DIRECTION:
Exactly repeat the material, dropping every picture from the copy.

GIVEN MATERIAL:

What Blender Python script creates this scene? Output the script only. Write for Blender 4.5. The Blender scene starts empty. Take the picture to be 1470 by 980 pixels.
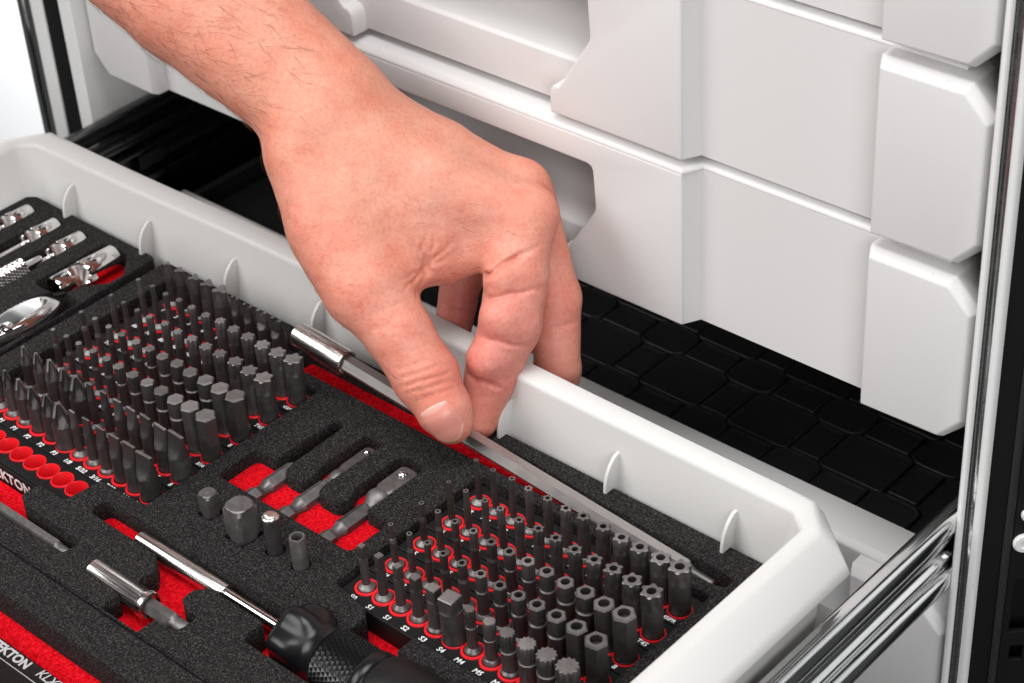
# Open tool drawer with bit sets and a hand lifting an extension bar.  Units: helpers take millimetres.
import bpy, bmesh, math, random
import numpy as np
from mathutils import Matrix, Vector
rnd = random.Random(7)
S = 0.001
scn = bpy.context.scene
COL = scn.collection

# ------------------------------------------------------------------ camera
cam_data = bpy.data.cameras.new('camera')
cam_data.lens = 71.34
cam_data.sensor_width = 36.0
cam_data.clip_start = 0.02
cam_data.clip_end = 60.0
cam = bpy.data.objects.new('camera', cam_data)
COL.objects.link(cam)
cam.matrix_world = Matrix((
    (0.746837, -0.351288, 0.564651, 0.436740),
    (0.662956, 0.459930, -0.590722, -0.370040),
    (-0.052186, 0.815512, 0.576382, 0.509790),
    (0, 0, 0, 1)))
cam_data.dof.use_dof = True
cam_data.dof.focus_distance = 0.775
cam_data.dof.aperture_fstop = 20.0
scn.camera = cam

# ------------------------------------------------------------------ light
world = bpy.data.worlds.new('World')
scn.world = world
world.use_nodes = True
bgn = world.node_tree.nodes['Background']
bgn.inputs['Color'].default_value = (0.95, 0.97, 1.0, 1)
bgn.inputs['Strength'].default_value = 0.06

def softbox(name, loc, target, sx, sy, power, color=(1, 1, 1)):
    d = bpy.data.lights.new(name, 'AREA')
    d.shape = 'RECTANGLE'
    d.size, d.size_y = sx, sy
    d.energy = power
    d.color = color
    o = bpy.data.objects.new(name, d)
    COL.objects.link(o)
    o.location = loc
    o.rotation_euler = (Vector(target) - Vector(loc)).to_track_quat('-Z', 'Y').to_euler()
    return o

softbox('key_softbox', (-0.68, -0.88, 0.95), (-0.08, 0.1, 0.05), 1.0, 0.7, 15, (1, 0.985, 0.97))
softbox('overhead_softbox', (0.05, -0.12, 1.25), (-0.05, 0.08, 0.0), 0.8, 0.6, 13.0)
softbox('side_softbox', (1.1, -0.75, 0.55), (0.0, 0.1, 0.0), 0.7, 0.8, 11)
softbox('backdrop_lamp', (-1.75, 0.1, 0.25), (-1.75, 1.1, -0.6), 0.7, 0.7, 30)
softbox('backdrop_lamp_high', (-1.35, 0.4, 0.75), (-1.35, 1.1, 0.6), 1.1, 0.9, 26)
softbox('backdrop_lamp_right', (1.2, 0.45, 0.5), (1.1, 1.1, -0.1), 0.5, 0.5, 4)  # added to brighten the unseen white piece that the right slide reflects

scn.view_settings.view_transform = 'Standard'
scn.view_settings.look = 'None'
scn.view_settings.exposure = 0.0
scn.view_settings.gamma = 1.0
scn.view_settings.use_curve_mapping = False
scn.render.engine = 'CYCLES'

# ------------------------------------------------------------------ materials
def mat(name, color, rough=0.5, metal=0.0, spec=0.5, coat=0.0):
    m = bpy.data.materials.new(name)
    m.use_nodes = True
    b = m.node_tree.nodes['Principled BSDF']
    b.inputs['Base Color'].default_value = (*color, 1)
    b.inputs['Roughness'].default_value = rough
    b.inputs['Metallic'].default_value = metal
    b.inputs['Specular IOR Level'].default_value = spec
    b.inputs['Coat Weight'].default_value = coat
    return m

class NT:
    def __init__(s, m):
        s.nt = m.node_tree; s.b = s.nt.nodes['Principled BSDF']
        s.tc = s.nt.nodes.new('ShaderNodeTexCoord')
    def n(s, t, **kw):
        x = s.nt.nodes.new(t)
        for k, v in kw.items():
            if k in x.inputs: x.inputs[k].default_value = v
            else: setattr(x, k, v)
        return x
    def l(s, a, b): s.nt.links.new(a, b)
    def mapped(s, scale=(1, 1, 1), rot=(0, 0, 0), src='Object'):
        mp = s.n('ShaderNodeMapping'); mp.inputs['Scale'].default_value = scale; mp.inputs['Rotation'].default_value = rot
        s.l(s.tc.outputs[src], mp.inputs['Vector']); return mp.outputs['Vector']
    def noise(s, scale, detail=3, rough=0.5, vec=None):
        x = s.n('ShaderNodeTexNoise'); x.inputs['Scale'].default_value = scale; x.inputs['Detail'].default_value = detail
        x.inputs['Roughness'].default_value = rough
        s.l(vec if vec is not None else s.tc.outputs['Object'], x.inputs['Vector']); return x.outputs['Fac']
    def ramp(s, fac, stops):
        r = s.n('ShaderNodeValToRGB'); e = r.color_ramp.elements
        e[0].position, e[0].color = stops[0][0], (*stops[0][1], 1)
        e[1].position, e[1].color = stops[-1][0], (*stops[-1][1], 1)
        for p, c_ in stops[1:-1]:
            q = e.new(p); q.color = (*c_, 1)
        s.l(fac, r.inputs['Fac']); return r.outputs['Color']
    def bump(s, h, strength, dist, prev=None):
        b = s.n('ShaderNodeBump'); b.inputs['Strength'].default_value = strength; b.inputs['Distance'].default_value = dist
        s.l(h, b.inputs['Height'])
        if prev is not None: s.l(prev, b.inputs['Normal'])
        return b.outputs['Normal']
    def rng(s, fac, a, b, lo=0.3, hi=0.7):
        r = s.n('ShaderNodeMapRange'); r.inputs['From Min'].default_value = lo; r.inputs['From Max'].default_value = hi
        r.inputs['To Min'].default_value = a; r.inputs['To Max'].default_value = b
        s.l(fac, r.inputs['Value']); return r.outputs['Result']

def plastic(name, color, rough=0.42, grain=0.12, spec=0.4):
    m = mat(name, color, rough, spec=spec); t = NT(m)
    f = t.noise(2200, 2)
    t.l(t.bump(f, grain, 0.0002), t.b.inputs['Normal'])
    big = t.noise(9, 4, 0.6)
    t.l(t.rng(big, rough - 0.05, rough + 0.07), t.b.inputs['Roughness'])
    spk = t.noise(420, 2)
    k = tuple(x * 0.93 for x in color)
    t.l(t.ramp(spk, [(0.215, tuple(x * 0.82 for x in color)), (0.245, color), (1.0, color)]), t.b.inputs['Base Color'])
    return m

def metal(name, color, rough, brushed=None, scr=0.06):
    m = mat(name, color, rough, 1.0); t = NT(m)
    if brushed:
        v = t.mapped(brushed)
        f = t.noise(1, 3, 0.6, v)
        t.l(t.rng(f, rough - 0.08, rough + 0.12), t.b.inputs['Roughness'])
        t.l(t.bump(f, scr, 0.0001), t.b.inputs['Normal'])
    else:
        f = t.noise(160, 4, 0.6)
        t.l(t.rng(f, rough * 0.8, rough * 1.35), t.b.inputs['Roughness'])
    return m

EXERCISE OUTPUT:
What Blender Python script creates this scene? Output the script only. Write for Blender 4.5. The Blender scene starts empty. Take the picture to be 1470 by 980 pixels.
# Open tool drawer with bit sets and a hand lifting an extension bar.  Units: helpers take millimetres.
import bpy, bmesh, math, random
import numpy as np
from mathutils import Matrix, Vector
rnd = random.Random(7)
S = 0.001
scn = bpy.context.scene
COL = scn.collection

# ------------------------------------------------------------------ camera
cam_data = bpy.data.cameras.new('camera')
cam_data.lens = 71.34
cam_data.sensor_width = 36.0
cam_data.clip_start = 0.02
cam_data.clip_end = 60.0
cam = bpy.data.objects.new('camera', cam_data)
COL.objects.link(cam)
cam.matrix_world = Matrix((
    (0.746837, -0.351288, 0.564651, 0.436740),
    (0.662956, 0.459930, -0.590722, -0.370040),
    (-0.052186, 0.815512, 0.576382, 0.509790),
    (0, 0, 0, 1)))
cam_data.dof.use_dof = True
cam_data.dof.focus_distance = 0.775
cam_data.dof.aperture_fstop = 20.0
scn.camera = cam

# ------------------------------------------------------------------ light
world = bpy.data.worlds.new('World')
scn.world = world
world.use_nodes = True
bgn = world.node_tree.nodes['Background']
bgn.inputs['Color'].default_value = (0.95, 0.97, 1.0, 1)
bgn.inputs['Strength'].default_value = 0.06

def softbox(name, loc, target, sx, sy, power, color=(1, 1, 1)):
    d = bpy.data.lights.new(name, 'AREA')
    d.shape = 'RECTANGLE'
    d.size, d.size_y = sx, sy
    d.energy = power
    d.color = color
    o = bpy.data.objects.new(name, d)
    COL.objects.link(o)
    o.location = loc
    o.rotation_euler = (Vector(target) - Vector(loc)).to_track_quat('-Z', 'Y').to_euler()
    return o

softbox('key_softbox', (-0.68, -0.88, 0.95), (-0.08, 0.1, 0.05), 1.0, 0.7, 15, (1, 0.985, 0.97))
softbox('overhead_softbox', (0.05, -0.12, 1.25), (-0.05, 0.08, 0.0), 0.8, 0.6, 13.0)
softbox('side_softbox', (1.1, -0.75, 0.55), (0.0, 0.1, 0.0), 0.7, 0.8, 11)
softbox('backdrop_lamp', (-1.75, 0.1, 0.25), (-1.75, 1.1, -0.6), 0.7, 0.7, 30)
softbox('backdrop_lamp_high', (-1.35, 0.4, 0.75), (-1.35, 1.1, 0.6), 1.1, 0.9, 26)
softbox('backdrop_lamp_right', (1.2, 0.45, 0.5), (1.1, 1.1, -0.1), 0.5, 0.5, 4)  # added to brighten the unseen white piece that the right slide reflects

scn.view_settings.view_transform = 'Standard'
scn.view_settings.look = 'None'
scn.view_settings.exposure = 0.0
scn.view_settings.gamma = 1.0
scn.view_settings.use_curve_mapping = False
scn.render.engine = 'CYCLES'

# ------------------------------------------------------------------ materials
def mat(name, color, rough=0.5, metal=0.0, spec=0.5, coat=0.0):
    m = bpy.data.materials.new(name)
    m.use_nodes = True
    b = m.node_tree.nodes['Principled BSDF']
    b.inputs['Base Color'].default_value = (*color, 1)
    b.inputs['Roughness'].default_value = rough
    b.inputs['Metallic'].default_value = metal
    b.inputs['Specular IOR Level'].default_value = spec
    b.inputs['Coat Weight'].default_value = coat
    return m

class NT:
    def __init__(s, m):
        s.nt = m.node_tree; s.b = s.nt.nodes['Principled BSDF']
        s.tc = s.nt.nodes.new('ShaderNodeTexCoord')
    def n(s, t, **kw):
        x = s.nt.nodes.new(t)
        for k, v in kw.items():
            if k in x.inputs: x.inputs[k].default_value = v
            else: setattr(x, k, v)
        return x
    def l(s, a, b): s.nt.links.new(a, b)
    def mapped(s, scale=(1, 1, 1), rot=(0, 0, 0), src='Object'):
        mp = s.n('ShaderNodeMapping'); mp.inputs['Scale'].default_value = scale; mp.inputs['Rotation'].default_value = rot
        s.l(s.tc.outputs[src], mp.inputs['Vector']); return mp.outputs['Vector']
    def noise(s, scale, detail=3, rough=0.5, vec=None):
        x = s.n('ShaderNodeTexNoise'); x.inputs['Scale'].default_value = scale; x.inputs['Detail'].default_value = detail
        x.inputs['Roughness'].default_value = rough
        s.l(vec if vec is not None else s.tc.outputs['Object'], x.inputs['Vector']); return x.outputs['Fac']
    def ramp(s, fac, stops):
        r = s.n('ShaderNodeValToRGB'); e = r.color_ramp.elements
        e[0].position, e[0].color = stops[0][0], (*stops[0][1], 1)
        e[1].position, e[1].color = stops[-1][0], (*stops[-1][1], 1)
        for p, c_ in stops[1:-1]:
            q = e.new(p); q.color = (*c_, 1)
        s.l(fac, r.inputs['Fac']); return r.outputs['Color']
    def bump(s, h, strength, dist, prev=None):
        b = s.n('ShaderNodeBump'); b.inputs['Strength'].default_value = strength; b.inputs['Distance'].default_value = dist
        s.l(h, b.inputs['Height'])
        if prev is not None: s.l(prev, b.inputs['Normal'])
        return b.outputs['Normal']
    def rng(s, fac, a, b, lo=0.3, hi=0.7):
        r = s.n('ShaderNodeMapRange'); r.inputs['From Min'].default_value = lo; r.inputs['From Max'].default_value = hi
        r.inputs['To Min'].default_value = a; r.inputs['To Max'].default_value = b
        s.l(fac, r.inputs['Value']); return r.outputs['Result']

def plastic(name, color, rough=0.42, grain=0.12, spec=0.4):
    m = mat(name, color, rough, spec=spec); t = NT(m)
    f = t.noise(2200, 2)
    t.l(t.bump(f, grain, 0.0002), t.b.inputs['Normal'])
    big = t.noise(9, 4, 0.6)
    t.l(t.rng(big, rough - 0.05, rough + 0.07), t.b.inputs['Roughness'])
    spk = t.noise(420, 2)
    k = tuple(x * 0.93 for x in color)
    t.l(t.ramp(spk, [(0.215, tuple(x * 0.82 for x in color)), (0.245, color), (1.0, color)]), t.b.inputs['Base Color'])
    return m

def metal(name, color, rough, brushed=None, scr=0.06):
    m = mat(name, color, rough, 1.0); t = NT(m)
    if brushed:
        v = t.mapped(brushed)
        f = t.noise(1, 3, 0.6, v)
        t.l(t.rng(f, rough - 0.08, rough + 0.12), t.b.inputs['Roughness'])
        t.l(t.bump(f, scr, 0.0001), t.b.inputs['Normal'])
    else:
        f = t.noise(160, 4, 0.6)
        t.l(t.rng(f, rough * 0.8, rough * 1.35), t.b.inputs['Roughness'])
    return m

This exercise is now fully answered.